O testamento sempre se sobrepõe a contratos empresariais, e deverá ser cumprido se não houver vícios. Porém, caso já se tenha constituído uma holding familiar, a Pessoa Física não disporá mais desse patrimônio. Ela só poderá colocar em testamento bens que estejam em seu nome. Não é recomendável incluir numa holding bens que depreciam rápido, como veículos de uso cotidiano - estes sempre convém deixar para a partilha.

A herança também pode ser condicionada, impondo determinadas regras aos herdeiros. A escritora Nélida Piñon, por exemplo, que faleceu no ano passado, não tinha filhos e deixou o apartamento onde morava para sua cuidadora, com a condição de que este não fosse vendido até a morte de suas cachorrinhas. Aliás, os animais de estimação também podem entrar na partilha.

Segundo Ardala, o melhor instrumento para isso seria o codicilo. “É uma manifestação de última vontade, uma espécie de testamento com menos rigor legal, que serve à destinação de pequenas coisas, como jóias ou obras de arte de menor valor. Esse documento pode ser redigido de próprio punho”, detalha.

Já o testamento tem regras mais rígidas, mas pode ser feito de diferentes formas. “Ele pode ser registrado em tabelionato ou ser um testamento particular, guardado em casa. Mas, neste caso, deverá haver testemunhas”, explica a especialista. A busca de eventuais testamentos - ou das negativas de testamento - é obrigatória antes da abertura do inventário, mas ela se dá de forma oficial. Um rascunho de testamento guardado em casa, sem ter sido comunicado a ninguém, não tem valor legal.

Doação em vida

Os bens podem ser doados em vida a outras pessoas. Esta transferência também terá custos, mas é uma maneira do proprietário garantir quem vai ficar com determinada posse. Pode ser uma boa saída, por exemplo, para quem possui muitos imóveis e mesmo herdeiros vivendo neles - especialmente se não forem herdeiros necessários, como no caso de sobrinhos.

Por mais que a doação seja uma forma de proteger o patrimônio, ela ainda poderá ser contestada, caso sejam descobertos herdeiros necessários, que fossem desconhecidos pela família antes da divisão dos bens. “O testamento pode ser rompido e nada impede que esses herdeiros busquem, inclusive, a anulação de doações, caso ultrapasse os 50% disponíveis, e da criação de holding”, aponta.

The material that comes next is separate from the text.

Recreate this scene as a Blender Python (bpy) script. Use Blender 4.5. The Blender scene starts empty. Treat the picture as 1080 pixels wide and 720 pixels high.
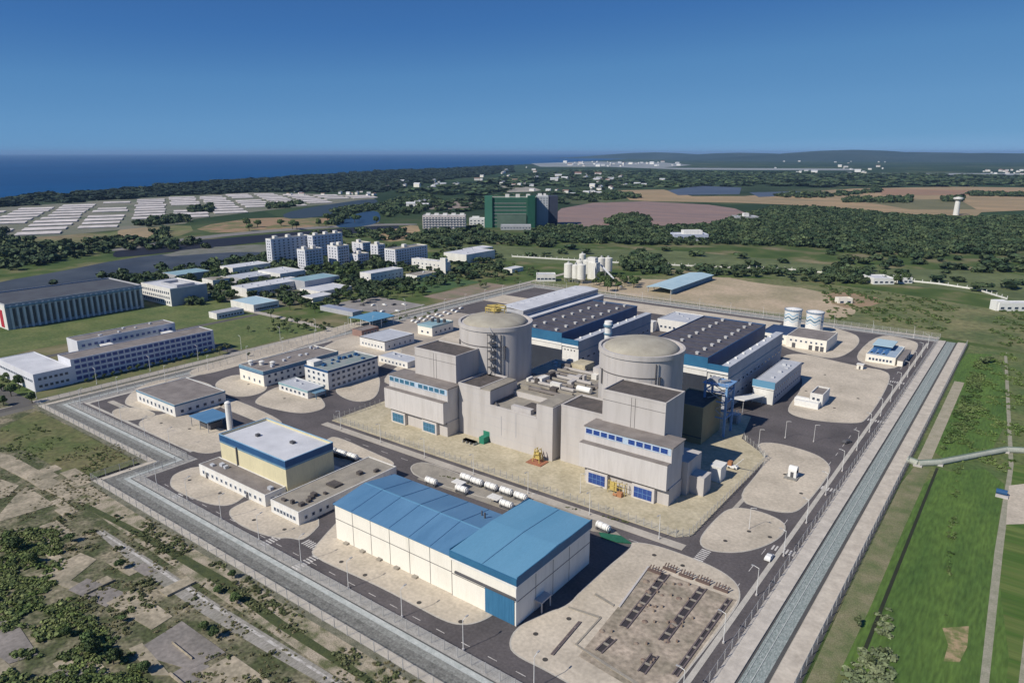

“Se é descoberta uma família paralela, o cônjuge ‘concubino’ não será reconhecido como herdeiro, mesmo que haja uma união estável, pois há o entendimento de que nosso ordenamento jurídico é regido pelo Princípio da Monogamia. Assim, não se admitem casamentos múltiplos ou uma união paralela ao casamento. Mas os filhos desta relação terão os mesmos direitos, tendo sido registrados ou não. A Constituição veda diferença de direitos entre filhos”, exemplifica Ardala.

Holding familiar

Por definição, holding é uma empresa que controla e administra outras empresas ou determinado patrimônio. Uma holding familiar constitui-se mediante a integralização do patrimônio no capital social de Pessoa Jurídica constituída pela família. Assim, posteriormente, a divisão dos bens se dá por cessão de cotas aos herdeiros, sem depender de testamentos ou inventários. No Brasil, não existe a figura jurídica específica de holding, mas Nicolas Michellon, professor de Direito das Empresas da UniRitter, explica que esse movimento societário está mais ligado à forma de atuação que ao nome.

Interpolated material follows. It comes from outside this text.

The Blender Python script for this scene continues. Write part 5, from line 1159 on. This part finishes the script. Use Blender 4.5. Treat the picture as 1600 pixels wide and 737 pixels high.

“Poderíamos entender como holding uma sociedade limitada ou anônima, que concentra ou ancora diferentes empresas, marcas ou determinado patrimônio. Quando se trata de um patrimônio familiar, a vantagem é a flexibilização das regras do direito sucessório, facilitando o inventário e permitindo que o proprietário do patrimônio decida em vida de que forma os bens serão distribuídos, podendo impor critérios, como tornar cotas incomunicáveis ou intransferíveis por casamento, por exemplo”, detalha o especialista. Normalmente, sua administração é feita por um dos herdeiros, e os demais recebem os lucros gerados.

Quando vale a pena?

A constituição de um modelo de holding é indicada a famílias que tenham patrimônio com potencial de ficar de legado para as próximas gerações. Além de permitir flexibilidade na divisão de bens, a doação destes à empresa tem alíquota em torno de 4%, enquanto o imposto em caso de morte pode chegar a 6%. “Esses 2% de economia são significativos num grande patrimônio, mas podem não compensar em todos os casos. Afinal, a constituição de uma sociedade implica na necessidade de contabilidade financeira e demais custos administrativos de longo prazo”, aponta Michellon.

Ainda assim, em relação a outros países, o Brasil tem uma alíquota baixa para a transmissão de herança. Porém, existe sinalização para aumento dessas taxas num futuro próximo. Portanto, a integralização do patrimônio como holding familiar pode ser vista como investimento, prevendo o aumento da taxa no futuro. Além da economia na transmissão da herança, a holding pode aliviar as relações familiares, evitando desavenças por patrimônio e preparando os herdeiros para a sucessão.